According to Senator Morris, teaching people how to relate to the disabled is very important, as many persons are not sure how to treat these individuals.”Some people believe that boy, if you see a blind man on the street, the first thing that comes to mind is that, you grab them by their hand, and just drag them across the street without even asking if they need some form of assistance. The do’s and don’t book is geared at ensuring that people adopt the correct attitude and approaches to people with disabilities,” says Senator Morris.
Meanwhile, with the ICC Cricket World Cup 2007 to get underway in another 14 days, the relevant access features are being put in at the two international airports and at Sabina Park and the Trelawny Multipurpose Stadium.
“Montego Bay airport is way, way ahead in terms of access features for the disabled and the Kingston airport is coming on just as well,” says Senator Morris.
He informs further that “the stadium at Sabina Park is up to speed in terms of the access features for the disabled, and so disabled persons will be able to get in any one of the stadiums that have been constructed and renovated.”
In the meantime, the National Works Agency is carrying out repairs to sidewalks and curbs and patching roads, and the work will be intensified in the next few weeks. Work is being done in New Kingston and the roadway leading from the offices of the Jamaica Society for the Blind to Liguanea.
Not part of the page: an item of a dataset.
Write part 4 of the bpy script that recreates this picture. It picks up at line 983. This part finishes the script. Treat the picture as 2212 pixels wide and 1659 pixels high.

Trelawny will also benefit from renovated sidewalks, while ramps will be installed in Montego Bay to provide easy access to public sanitation facilities.
Senator Morris notes that while most of the work now underway is to ensure that visitors to the island for CWC, especially those with disabilities, will be able to move around comfortably, the initiative should not be construed as a project solely for the tournament. “The project has different phases and the first phase is the lead up to World Cup 2007. The government of Jamaica is on a rigorous campaign to make Jamaica more accessible for persons with disabilities, so that they can move around in the society with comfort and ease, but we are capitalizing on the flurry of activities taking place in the lead up to World Cup 2007, to make sure that some of the facilities are accessible,” he points out.
The Friendly City Project is being implemented in collaboration with the Jamaica Tourist Board, the Ministries of Tourism, Entertainment and Culture; Housing, Transport, Water and Works; Local Government and Environment; and a number of other stakeholders.